GSA Connects 2023 Meeting in Pittsburgh, Pennsylvania

Paper No. 211-4
Presentation Time: 8:50 AM

FROM A PEBBLE TO A GIANT: CONIFER SEEDS OVER GEOLOGICAL TIME


HUNTSMAN, Stepfan, Earth and Environmental Sciences, Weber State University, 1415 Edvalson St., Dept. 2507, Ogden, UT 84408

Seeds are tremendously variable in size, with living plants ranging over 11 orders of magnitude in mass. This variability reflects the many different dispersal mechanisms, environmental factors (habitat, climate, etc.), growth habits (trees, shrubs, herbs, etc.), and life history strategies that contribute to the ecological diversity of seed plants. But a substantial amount of this variation is due to angiosperms and is therefore a relatively recent phenomenon; all other extant seed plants appear to exhibit a more restricted range of variation. We explored these patterns by examining seed size variation in the fossil record of gymnosperms, focusing particularly on conifers, a group with an extensive fossil record, and Mesozoic gymnosperms generally, which have not received as much study as Paleozoic taxa with regards to seed size trends. From published literature, we compiled a database of fossil seeds identified as belonging to particular conifer families or Mesozoic gymnosperm orders based on seed connection with identifiable reproductive structures. We also examined trends in overall seed size distributions, including incertae sedis specimens, among well-known floras spanning the Mesozoic. We observed an increase in the number of both conifer and non-conifer gymnosperms with small seeds starting in the Triassic and continuing through the Cretaceous, although the overall range of seed size variation has changed little.
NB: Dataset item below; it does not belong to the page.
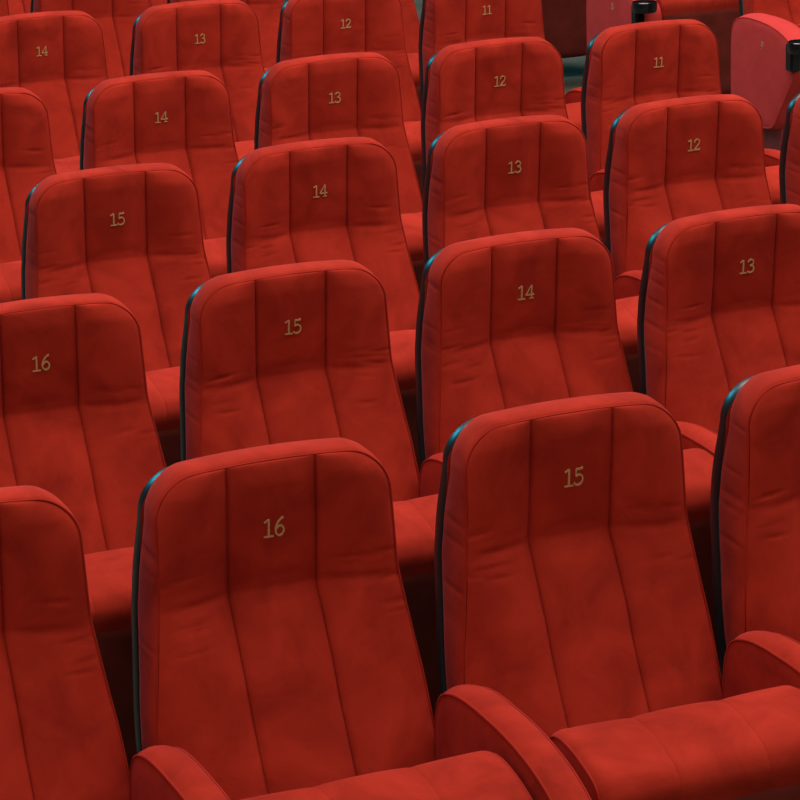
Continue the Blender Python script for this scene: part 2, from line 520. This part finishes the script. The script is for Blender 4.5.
def make_seat(seed):
    """prototype: every part of one seat hung on an Empty on the floor below it"""
    r = bpy.data.objects.new('theatre_seat', None); COL.objects.link(r); r.empty_display_size = .1
    h = (0, 0, NUM_H)
    b = part('backrest', BACKS[seed], r, h); part('piping', PIPE_BACK, b)
    part('back_shell', SHELL, r, h, 'black plastic shell behind the backrest')
    c = part('seat_cushion', CUSHION, r, h); [part('piping', p, c) for p in PIPE_CUSH]
    part('seat_pan', PAN, r, h, 'dark brown pan under the tipped-up cushion')
    a = part('armrest', ARM, r, (-PITCH / 2, 0, NUM_H)); [part('piping', p, a) for p in PIPE_ARM]
    part('leg', LEG, r, (-PITCH / 2, 0, NUM_H)); part('support_beam', BEAM, r, h)
    return r

def copy_seat(src):
    r = src.copy(); COL.objects.link(r)
    for ch in list(src.children):
        c = ch.copy(); COL.objects.link(c); c.parent = r
        for g in list(ch.children):
            d = g.copy(); COL.objects.link(d); d.parent = c
    return r

def right_end(r):
    h = (PITCH / 2, 0, NUM_H)
    a = part('armrest', ARM, r, h); [part('piping', p, a) for p in PIPE_ARM]; part('leg', LEG, r, h)

ROWNAME = {'A': 'nearest row', 'B': 'second row', 'C': 'third row', 'D': 'fourth row', 'E': 'fifth row', 'F': 'sixth row', 'G': 'seventh row', 'H': 'eighth row'}
SEATS = [  # row, number, shows its number in the photo, label
 ('A', 16, 'red velvet theatre seat stitched with gold 16 in the nearest row'),
 ('A', 15, 'red velvet theatre seat stitched with gold 15 in the nearest row'),
 ('A', 14, 'red velvet seat at the right edge, just right of the nearest seat numbered 15'),
 ('A', 17, 'red velvet seat at the bottom left corner, just left of the nearest seat numbered 16'),
 ('B', 16, 'red velvet seat stitched with gold 16 in the second row at the left edge'),
 ('B', 15, 'red velvet theatre seat stitched with gold 15, directly behind the nearest 16'),
 ('B', 14, 'red velvet theatre seat stitched with gold 14 directly behind the nearest seat 15'),
 ('B', 13, 'red velvet theatre seat stitched with gold 13 at the right edge, second row'),
 ('C', 15, 'red velvet seat stitched with gold 15 in the third row, smallest and farthest 15'),
 ('C', 14, 'red velvet theatre seat stitched with gold 14 in the third row, behind second-row 15'),
 ('C', 13, 'red velvet theatre seat stitched with gold 13 behind the second-row seat 14'),
 ('C', 12, 'red velvet theatre seat stitched with gold 12 behind the second-row seat 13'),
 ('C', 11, 'red velvet seat cut by the right edge beside the nearest seat numbered 12'),
 ('D', 15, 'red velvet seat cut by the left edge in the fourth row, left of a 14'),
 ('D', 14, 'red velvet seat stitched with gold 14 directly behind the third-row seat 15'),
 ('D', 13, 'red velvet seat stitched with gold 13 directly behind the third-row seat 14'),
 ('D', 12, 'red velvet seat stitched with gold 12 directly behind the third-row seat 13'),
 ('D', 11, 'red velvet aisle seat stitched with gold 11 directly behind the nearest seat 12'),
 ('E', 14, 'red velvet seat stitched with gold 14 at the top left corner, farthest 14'),
 ('E', 13, 'red velvet seat stitched with gold 13 near the top edge, farthest 13'),
 ('E', 12, 'red velvet seat stitched with gold 12 at the top edge, farthest 12'),
 ('E', 11, 'red velvet aisle seat stitched with gold 11 at the top edge, farthest 11'),
 ('F', 14, 'red velvet seat in the top left corner behind the farthest seat 14'),
 ('F', 13, 'red velvet seat cut by the top edge between the farthest 14 and 13'),
 ('F', 12, 'red velvet seat cut by the top edge between the farthest 13 and 12'),
 ('F', 11, 'red velvet seat cut by the top edge between the farthest 12 and 11'),
 ('G', 13, 'red velvet seat glimpsed in the top left gap beside a dark shell edge'),
 ('G', 12, 'red velvet seat sliver at the top edge directly above the farthest seat 13'),
]
proto = make_seat(0)               # its own turn comes last, across the aisle
for i, (row, n, label) in enumerate(SEATS):
    seed = (n * 3 + ROWS.index(row) * 2) % SEEDS
    r = copy_seat(proto)
    x, y, th = place(row, n)
    r.location = (x, y, 0); r.rotation_euler = (0, 0, th)
    for ch in r.children:
        if ch.name.startswith('backrest'): ch.data = BACKS[seed]
    if row not in 'FG': part('seat_number', seat_num(str(n), seed), r, (0, 0, NUM_H), 'gold stitched number %d' % n)
    if n == 11 or (row, n) in (('A', 14), ('B', 13), ('G', 12)): right_end(r)
    for ch in r.children:
        if ch.name.startswith('armrest') and ch.location.x < 0: ch.location.x = {('A', 15): -.294, ('A', 16): -.282}.get((row, n), -.287)
        if row == 'A' and ch.name.startswith(('backrest', 'back_shell', 'seat_number')): ch.scale.z = 1.035
        if ch.name.startswith(('seat_cushion', 'seat_pan')):
            if row != 'A': ch.location.z += .010
            elif n == 16: ch.location.x -= .008; ch.location.z -= .006
    r['label'] = label; r['category'] = 'seat'; r['group'] = 'red theatre seats, ' + ROWNAME[row]

# ---- block across the aisle: first seats of three rows, with wide end panels and cup holders
XF = 4.28; XPANEL = 3.895 + .052 + .008
FAR = [('F', '9', 'red aisle seat across the aisle at the top right corner, end panel fully seen'),
       ('G', '8', 'red tipped-up seat across the aisle, behind the farthest visible 11 at the right'),
       ('H', None, 'red tipped-up seat across the aisle at the top edge above the grey floor')]
for row, num, label in FAR:
    r = proto if row == 'H' else copy_seat(proto)
    j = ROWS.index(row)
    r.location = (XF, j * ROWD + (.05 if row == 'G' else 0), 0); r.rotation_euler = (0, 0, 0)
    for ch in list(r.children):
        if ch.name.startswith(('armrest', 'leg')):
            ch.location.x = XPANEL - XF
            if ch.name.startswith('armrest'):
                ch.data = ENDARM; ch.name = 'end_panel'; ch['label'] = 'wide padded end panel facing the aisle'
                
                for p, me in zip(ch.children, PIPE_END): p.data = me
                if num:
                    hw = .052 + .0075
                    part('row_number', number_mesh(num, .030, lambda x, z, lift: (-hw - lift + .001, -.365 - x, -.384 + z), 'row_number'), ch, None, 'gold stitched row number')
    if row == 'G':
        for ch in r.children:
            if ch.name.startswith(('seat_cushion', 'seat_pan')): ch.scale.z = 1.05; ch.location.z += .015
    right_end(r)
    part('cup_holder', CUPM, r, (XPANEL - XF - .06, .01, NUM_H), 'glossy black plastic cup holder')
    r['label'] = label; r['category'] = 'seat'; r['group'] = 'red theatre seats across the aisle'

# ------------------------------------------------------------------ setting
def grid_plane(name, x0, x1, y0, y1, z, mat):
    B = Build(); B.add([(x0, y0, z), (x1, y0, z), (x1, y1, z), (x0, y1, z), (x0, y0, z - .1), (x1, y0, z - .1), (x1, y1, z - .1), (x0, y1, z - .1)],
                       [(0, 1, 2, 3), (7, 6, 5, 4), (0, 4, 5, 1), (1, 5, 6, 2), (2, 6, 7, 3), (3, 7, 4, 0)])
    o = link(name, mesh(name, B.v, B.f, mat, False)); o['kind'] = 'structure'; return o

def carpet():
    m, nt, N, L, b = nodes('grey_green_carpet')
    tc = N.new('ShaderNodeTexCoord'); n = N.new('ShaderNodeTexNoise'); n.inputs['Scale'].default_value = 3.2; n.inputs['Detail'].default_value = 8
    L.new(tc.outputs['Object'], n.inputs['Vector'])
    r = N.new('ShaderNodeValToRGB'); e = r.color_ramp.elements; e[0].position = .35; e[1].position = .68
    e[0].color = (.075, .075, .050, 1); e[1].color = (.13, .145, .118, 1)
    L.new(n.outputs['Fac'], r.inputs['Fac']); L.new(r.outputs['Color'], b.inputs['Base Color'])
    v = N.new('ShaderNodeTexNoise'); v.inputs['Scale'].default_value = 400; L.new(tc.outputs['Object'], v.inputs['Vector'])
    bp = N.new('ShaderNodeBump'); bp.inputs['Strength'].default_value = .5; bp.inputs['Distance'].default_value = .01
    L.new(v.outputs['Fac'], bp.inputs['Height']); L.new(bp.outputs[0], b.inputs['Normal'])
    b.inputs['Roughness'].default_value = .95; b.inputs['Specular IOR Level'].default_value = .1
    return m
X0, X1, Y0, Y1, H = -9, 13, -10, 20, 9
grid_plane('floor', X0 - .1, X1 + .1, Y0 - .1, Y1 + .1, 0, carpet())
def slab(name, x0, x1, y0, y1, z0, z1, mat):
    B = Build(); B.box(x0, x1, y0, y1, z0, z1, .004); o = link(name, B.mesh(name, mat, False)); o['kind'] = 'structure'
M_WALL = plain('dark_painted_wall', (.09, .05, .045), rough=.8, spec=.2, scale=2)
slab('wall_left', X0 - .2, X0, Y0, Y1, 0, H, M_WALL); slab('wall_right', X1, X1 + .2, Y0, Y1, 0, H, M_WALL)
slab('wall_back', X0, X1, Y1, Y1 + .2, 0, H, M_WALL); slab('wall_front', X0, X1, Y0 - .2, Y0, 0, H, M_WALL)
slab('ceiling', X0, X1, Y0, Y1, H, H + .2, M_WALL)

# ------------------------------------------------------------------ light
def area(name, loc, target, sx, sy, power, col):
    l = bpy.data.lights.new(name, 'AREA'); l.shape = 'RECTANGLE'; l.size = sx; l.size_y = sy; l.energy = power; l.color = col
    o = bpy.data.objects.new(name, l); COL.objects.link(o); o.location = loc
    o.rotation_euler = (Vector(target) - Vector(loc)).to_track_quat('-Z', 'Y').to_euler(); return o
area('house_light_right', (8.0, 0.5, 6.5), (.6, 1.5, .5), 5, 6, 560, (1.0, .93, .86))
area('house_light_overhead', (1.2, 1.5, 7.2), (1.2, 2.0, 0), 8, 6, 660, (1.0, .93, .88))
area('house_light_rear', (2.5, 8.0, 8.6), (1.6, 3.4, .5), 8, 3.5, 1250, (1.0, .90, .88))
area('house_light_left', (-6.5, -1.5, 6.5), (1.5, 3.0, .5), 3, 4, 170, (1.0, .90, .82))
area('house_light_stage', (-1.0, -8.0, 6.5), (1.0, 2.5, .6), 5, 3, 370, (1.0, .88, .76))
area('stage_wash_rear', (-4.0, 17.5, 8.0), (1.0, 2.0, .8), 4, 1.4, 1100, (.02, .60, .82))
w = bpy.data.worlds.new('hall'); SC.world = w; w.use_nodes = True
w.node_tree.nodes['Background'].inputs[0].default_value = (.9, .8, .8, 1); w.node_tree.nodes['Background'].inputs[1].default_value = .05

# ------------------------------------------------------------------ camera
cam = bpy.data.cameras.new('camera'); co = bpy.data.objects.new('camera', cam); COL.objects.link(co)
R_ = Vector((0.9122, -0.40889, -0.02639)); U_ = Vector((0.13646, 0.24245, 0.96052)); F_ = Vector((0.38635, 0.87979, -0.27696))
m = Matrix((R_, U_, -F_)).transposed().to_4x4(); m.translation = Vector((-2.2603, -4.4064, 1.576 + NUM_H)); co.matrix_world = m
cam.sensor_width = 36; cam.lens = 2931.7 / 800 * 36; cam.clip_end = 100
SC.camera = co
SC.view_settings.view_transform = 'Standard'; SC.view_settings.look = 'None'; SC.view_settings.gamma = 1; SC.view_settings.use_curve_mapping = False
SC.view_settings.exposure = -0.45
Average and maximum seed sizes then increased going into the Cenozoic, a pattern which mirrors the well-known Paleogene increase in angiosperm seed size. In conifers, this pattern is clade specific; extant clades that are primarily tropical (Araucariaceae, Podocarpaceae) show evidence of a Late Cretaceous to Cenozoic seed size increase that may reflect their interaction with angiosperm dominated tropical forests. Temperate families, in contrast, show little change in average seed size over the Cenozoic, although a Neogene increase in maximum size occurs within some lineages. Although conifer seed sizes are more restricted than those of angiosperms, they nonetheless show important changes over time: first an increase in smaller sizes in the early Mesozoic and then a shift towards larger sizes in the Cenozoic within tropical families.